Mas o Nezumi logicamente não é bobo e não caiu nessa, ele sabia que o Shion planejava salvar a Safu sozinho, foi quando aconteceu a maior briga entre os dois, com direito a socos e lavação de roupa suja. Ao final da briga, eles finalmente se acertam e decidem nunca mais mentir um para o outro. Agora de cabeça fria, Shion, Nezumi, Inukashi e Rikiga bolam um plano para salvar a Safu. Quando eles finalmente chegam até a garota (depois de muita destruição e explosões) tudo é revelado: na verdade a No. 6 estava fazendo experimentos para conseguir o poder de Elyurias – não é explicado exatamente o que ela é, parece que algum tipo de deusa – e eles finalmente conseguiram utilizando o corpo da Safu, o que eu achei que talvez possa ter sido coincidência demais… Mas tudo bem. Porém, Elyurias na verdade permitiu que tudo isso acontecesse para se vingar da No. 6, que no passado destruiu seu povo. Começa então – finalmente – a ruína daquela falsa utopia (e fazia tempo que eu estava querendo ver aquela cidade ser destruída, foi muito gratificante a cena depois de tanto tempo esperando – apesar das mortes). Nezumi destrói o núcleo da No. 6 e a Safu, que na verdade agora é Elyurias, junto. O desespero do Shion tentando salvar sua amiga foi bastante marcante também, apesar de eu não ser o maior fã dela…
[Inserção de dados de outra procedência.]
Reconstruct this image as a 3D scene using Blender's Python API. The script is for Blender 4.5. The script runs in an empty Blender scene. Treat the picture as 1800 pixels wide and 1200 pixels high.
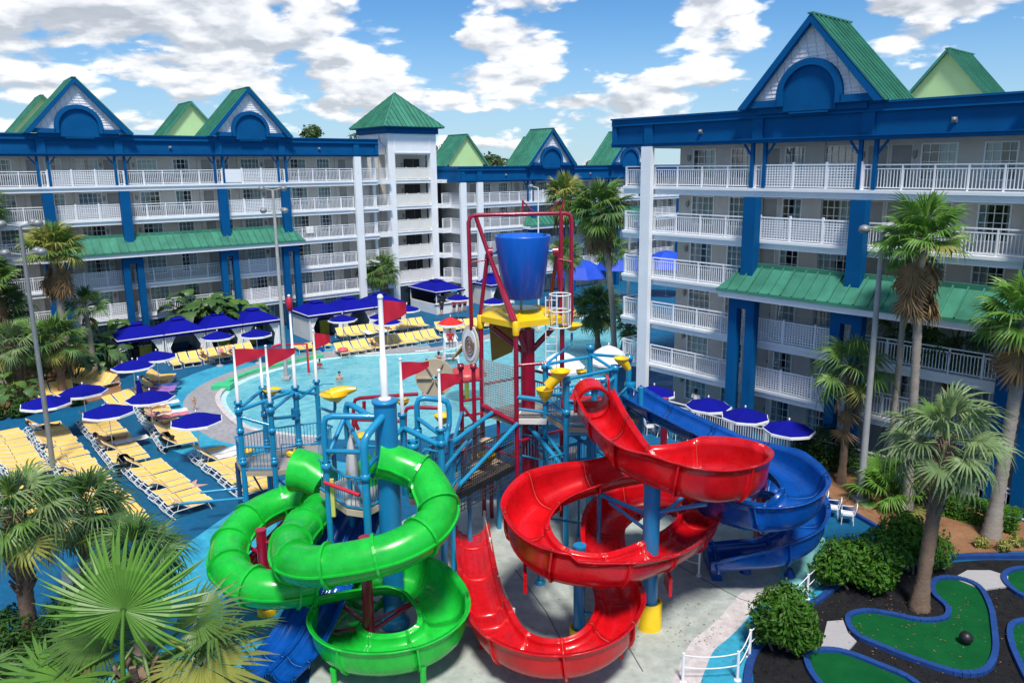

O anime então encerra com a destruição da No. 6 e de seus muros, unindo os dois lados daquele mundo antes dividido em dois, com certeza um novo começo de um lugar mais justo. Também sou obrigado a dizer como fiquei feliz pela Karan que finalmente vai poder rever o filho, a cena dela correndo para reencontrá-lo foi muito linda. E confesso que eu, apesar de tudo que escrevi para defender a relação dos dois personagens principais, não estava certo de como seria o final, achei que o Shion poderia terminar com a Safu, ou que algum dos dois iria morrer. Por isso, apesar deles não terem terminado exatamente juntos, fiquei bastante satisfeito com o final, pois eles tiveram coragem, por assim dizer, de deixar explícito os sentimentos dos personagens e não ter realmente transformado todos aqueles fatos anteriores em ‘fanservice’ de verdade. Isso pelo menos não é algo que costumo ver nos animes.
No final, Shion deve ter voltado para junto de sua mãe e Nezumi para sua vida de antes. Mas com certeza num futuro eles vão se reencontrar.